KEY POINTS:
Ricky Hatton against Oscar De La Hoya at Wembley Stadium next year was just one fight that was over before the contract was drawn in Las Vegas on Sunday night and it was probably dropped in the opening few rounds.
So Hatton will need to win again and then win again to rejoin the elite of the sport - and it is an elite group that, thanks to his two other fights in Las Vegas this year, he was very much a member of.
Hatton will fight on and endorsements for his continuation in the fight business started with his mother, Carol, and ended with Floyd Mayweather, the man whose brain and fists ruined him.
"There are still a lot of big fights out there for Ricky Hatton," De La Hoya said.
"He has established himself as a major player in boxing in the USA and he will be back."
However, his own planned fight with "the Hitman" is for the moment a non-starter.
Billy Graham, Hatton's trainer for the last 12 years, echoed De La Hoya's claim but insisted that his days of fighting at welterweight were over.
"He's a man in his physical prime and if I thought he was slipping in any way I would tell him to retire. He will fight on but it will be at light-welterweight and I don't care how much money there is at welterweight," Graham said.
Hatton will take a break from the gym and relax before looking at the options but there will most definitely not be a shortage of offers.
It is always the same when an unbeaten fighter loses and suddenly every promoter thinks his fighter can be the next to inflict a loss.
"Ricky will move back down to 140 pounds [light-welterweight] because there are fights there that have been talked about. He will remain popular because he lost like a champion in the ring," said Richard Schaeffer, who with De La Hoya runs Golden Boy Promotions.
Mayweather claimed he was bored with boxing and would go back into his retirement until the right offer arrived on his desk.
"Ricky will be a champion again. Me? I'm going to wait until another fight comes along that will bust the bank.
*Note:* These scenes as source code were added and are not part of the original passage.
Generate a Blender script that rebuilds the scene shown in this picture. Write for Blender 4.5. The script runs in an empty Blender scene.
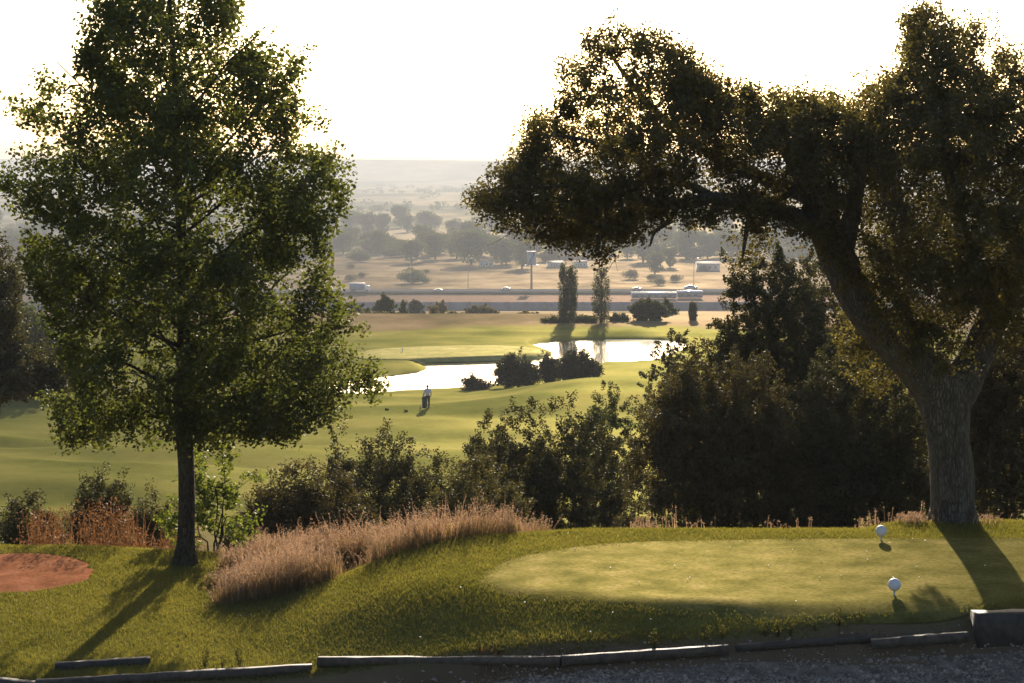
import bpy, math, random
import numpy as np
from mathutils import Vector, Matrix

C = bpy.context.scene.collection
RNG = np.random.default_rng(7)
random.seed(7)
PI = math.pi
scene = bpy.context.scene

# ------------------------------------------------------------------ camera
H = 4.94
LENS = 65.0
F = LENS / 36.0 * 1024
HOR = 166.0
PITCH = math.atan((341.5 - HOR) / F)
cam_data = bpy.data.cameras.new('camera'); cam = bpy.data.objects.new('camera', cam_data); C.objects.link(cam)
cam.location = (0, 0, H); cam.rotation_euler = (PI / 2 - PITCH, 0, 0)
cam_data.lens = LENS; cam_data.sensor_width = 36; cam_data.clip_start = 0.1; cam_data.clip_end = 60000
scene.camera = cam
CP, SP = math.cos(PITCH), math.sin(PITCH)

def P(x, y, D):
    """world point at distance D (along Y) seen at photo position x, y"""
    x = np.asarray(x, float); y = np.asarray(y, float); D = np.asarray(D, float)
    r = (x - 512) / F; u = (341.5 - y) / F
    dx = r; dy = CP + u * SP; dz = -SP + u * CP
    s = D / dy
    return np.stack(np.broadcast_arrays(dx * s, D * np.ones_like(s), H + dz * s), -1)

def ground_at(x, y, z):
    """world XY where the sight line of x, y meets the level z"""
    r = (x - 512) / F; u = (341.5 - y) / F
    dz = -SP + u * CP; s = (z - H) / dz
    return np.array([r * s, (CP + u * SP) * s])

# ------------------------------------------------------------------ noise
def _hash(ix, iy, iz=0):
    h = (ix.astype(np.int64) * 374761393 + iy.astype(np.int64) * 668265263 + np.asarray(iz).astype(np.int64) * 2147483647 + 1013) & 0xFFFFFFFF
    h = ((h ^ (h >> 13)) * 1274126177) & 0xFFFFFFFF
    h = h ^ (h >> 16)
    return (h & 0xFFFF) / 65535.0

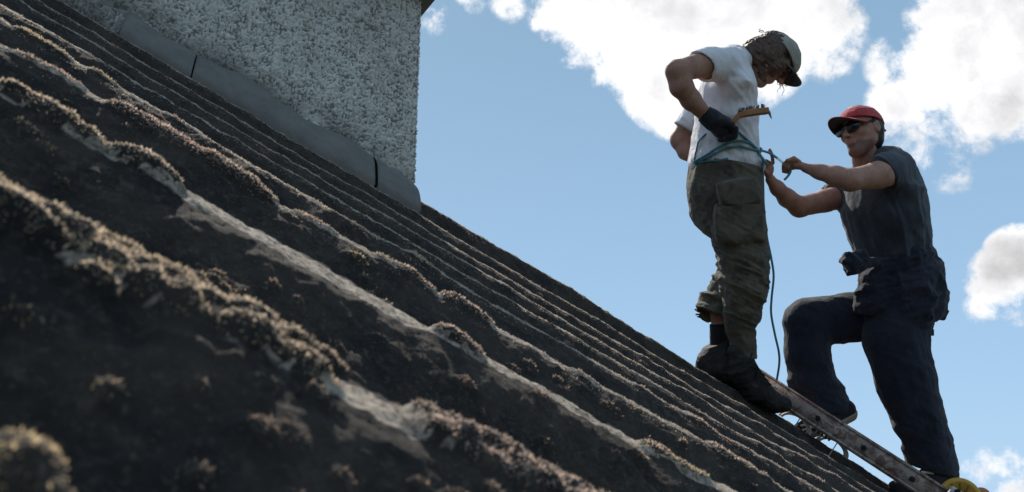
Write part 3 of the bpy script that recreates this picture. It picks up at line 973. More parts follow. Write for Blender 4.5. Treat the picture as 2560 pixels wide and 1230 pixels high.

That's the truth in this business," said Mayweather.
One option for Hatton is a long overdue domestic fight with Bradford's Junior Witter, the current World Boxing Council light-welterweight champion, who has been goading and chasing Hatton for five years.
There would probably be a huge dispute over cash with Witter demanding a 50-50 split and Hatton, assuming his people promote it, rejecting the notion.
There is also a chance of a fight with New York's Paulie Malignaggi, the International Boxing Federation champion, and the possibility that having fought three times in Las Vegas, a move to America's other coast and a fight at Madison Square Garden would help with Hatton's appeal.
It is also a fight the men at HBO would be likely to fancy providing Hatton gets a win first.
But long before there are any big adventures on the American market there will be a fight back in Britain.
It will be Hatton's first since November 2005 and it will get the boxer back into his winning mindset and in some small way thank the fans who have followed him on his unique tour of Las Vegas this year.
But Hatton will stay a little longer in Las Vegas to take care of business and there is a night in the company of Tom Jones and the Spice Girls to consider.
He will, hopefully, shut himself away from the press and cry on the shoulders of his family and loved ones.
He looked close to tears on Sunday as he stood on a podium at the post-fight press conference next to Mayweather, Sugar Ray Leonard, Marco Antonio Barrera, Bernard Hopkins and De La Hoya.
He must know that it will take something special to get back in their company.